IF Comp 2019: Heretic’s Hope

hereticsHeretic’s Hope (Grim Baccaris, Twine) is a dark / weird fantasy story. The protagonist is a lone human in the court of an isolated insectoid culture ruled by a sinister queen: their mother has recently died and they have been appointed to the prominent but intensely perilous role of Pontiff. It’s a piece about mourning and about being a threatened outsider.

This is a very polished piece: the writing is at a professional level, and a very thorough job has been done with presentation. But it didn’t really click with me, and I’m trying to figure out why. I could appreciate a lot of the things it was doing, but I never got to feeling enthusiastic about it.

I found myself comparing it unfavourably to a couple of exceptional works. Much about the premise recalls With Those We Love Alive – and, snarkily, unfairly, I feel that the worst possible thing you could do to WTWLA is to do it without the skin-drawing part and add an Extended Universe with lots of Lore. And I also felt the contrast to Arkady Martine’s A Memory Called Empire – another piece about being inescapably an outsider in the court of a dangerous and hard-to-comprehend power, but one with a great deal more range of mood.

Hope is very much in the same mood palette as Grim’s previous comp entry Devotionalia, a piece in the same setting. A big difference here, though, is that Devotionalia was a very tightly-focused, memory-oriented mood piece where your choices are generally signaled as reflective (sometimes, even, when they’re technically not): and a lot more is going on the present of Hope. You have actual shit to deal with, a lot of characters to consider, the sense that all your decisions are fraught with uncertain political significance, that you are actively despised by many around you. The mood shifts between ‘mourning for the most important person in your life’ and ‘actively threatened but still depressed.’

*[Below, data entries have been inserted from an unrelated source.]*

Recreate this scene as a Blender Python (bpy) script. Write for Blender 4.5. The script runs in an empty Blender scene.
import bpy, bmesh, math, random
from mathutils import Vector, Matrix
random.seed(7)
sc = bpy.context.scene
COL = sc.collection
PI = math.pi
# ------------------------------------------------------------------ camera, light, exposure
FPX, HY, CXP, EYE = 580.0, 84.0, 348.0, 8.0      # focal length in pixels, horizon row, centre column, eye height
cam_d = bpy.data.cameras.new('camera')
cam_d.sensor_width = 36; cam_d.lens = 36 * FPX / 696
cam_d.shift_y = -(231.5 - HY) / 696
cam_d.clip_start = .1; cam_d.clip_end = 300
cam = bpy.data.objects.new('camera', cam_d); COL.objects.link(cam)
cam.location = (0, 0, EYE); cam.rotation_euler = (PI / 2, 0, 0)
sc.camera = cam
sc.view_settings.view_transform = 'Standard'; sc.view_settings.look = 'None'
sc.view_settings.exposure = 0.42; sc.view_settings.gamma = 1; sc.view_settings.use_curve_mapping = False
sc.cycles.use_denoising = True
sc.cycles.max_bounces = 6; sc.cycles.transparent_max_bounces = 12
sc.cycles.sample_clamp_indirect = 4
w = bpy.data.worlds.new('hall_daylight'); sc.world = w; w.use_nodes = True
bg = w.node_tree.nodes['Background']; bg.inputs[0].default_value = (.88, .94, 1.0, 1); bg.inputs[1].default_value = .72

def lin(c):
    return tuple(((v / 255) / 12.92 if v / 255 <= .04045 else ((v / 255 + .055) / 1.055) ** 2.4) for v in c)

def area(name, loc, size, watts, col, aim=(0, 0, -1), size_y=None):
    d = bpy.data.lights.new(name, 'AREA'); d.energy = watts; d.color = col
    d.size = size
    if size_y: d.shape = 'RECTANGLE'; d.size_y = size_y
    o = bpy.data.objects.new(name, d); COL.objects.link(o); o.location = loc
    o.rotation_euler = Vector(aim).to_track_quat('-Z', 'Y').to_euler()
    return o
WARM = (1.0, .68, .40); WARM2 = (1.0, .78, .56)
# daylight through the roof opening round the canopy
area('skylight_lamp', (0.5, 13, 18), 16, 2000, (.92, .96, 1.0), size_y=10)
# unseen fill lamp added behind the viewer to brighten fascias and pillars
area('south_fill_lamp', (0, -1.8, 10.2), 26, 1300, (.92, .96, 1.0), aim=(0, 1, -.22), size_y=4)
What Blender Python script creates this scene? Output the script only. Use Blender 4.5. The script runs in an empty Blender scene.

This puts player agency in a bit of a weird spot, too. Again, your decisions are framed as being very loaded, not reflective at all: but the political workings of the court are shown as a sort of black box, and the narrative feels as if it’s very much on rails. (It’s also a fairly long game by Comp standards, so I didn’t go back to confirm how much that was the case; it’s possible that I’m very wrong about it.) So you’re making quite a lot of high-pressure decisions without getting very much feedback on them at all. That reflects how Eser is in a position that, in theory, carries substantial influence with it, but has no idea how that might be exercised and in practice gets ordered around and chastised a lot. But it’s also really tiring!

And I think that the sequences which might have offered some tonal contrast weren’t as strongly-evoked. The fond memory of your mother was… fine, but it was very clear that this kind of mode is not the author’s comfort zone. There’s a section – possibly an optional one – where you talk with the human crew of the ship, which feels a bit like ‘let me show you my OCs’ and a bit like an awkward speed-dating sequence. I get that it’s trying to sketch a social group that might offer an alternative to insect society, rather than being about pinning one’s hopes on a single person; but fewer characters, in more depth, might have had a better effect. I dunno.

Another possibility: I might be a bit close to saturation point on some of the core motifs it’s using for alien-ness. Hyperfecund vegetation has been a New Weird thing for a while and yeah it’s good, but it’s also familiar, and I think that if you were writing in Twine c. 2013 then you just automatically did at least one thing with horrifying alien carapace beings. So my reaction was not so much ‘holy shit this is weird’ as ‘OK, right, one of these.’

I struggled with how to vote for this! It was not for me, but I feel it deserves high placing. It clears the ‘did I get anything out of this’ bar, but I had to think about it. It is objectively a much more ambitious piece, both technically and in terms of what it’s aiming to do with character and theme, than games that I appreciated a lot more. I think that most likely puts it in 7-8 territory, but I’ll have to think more about it.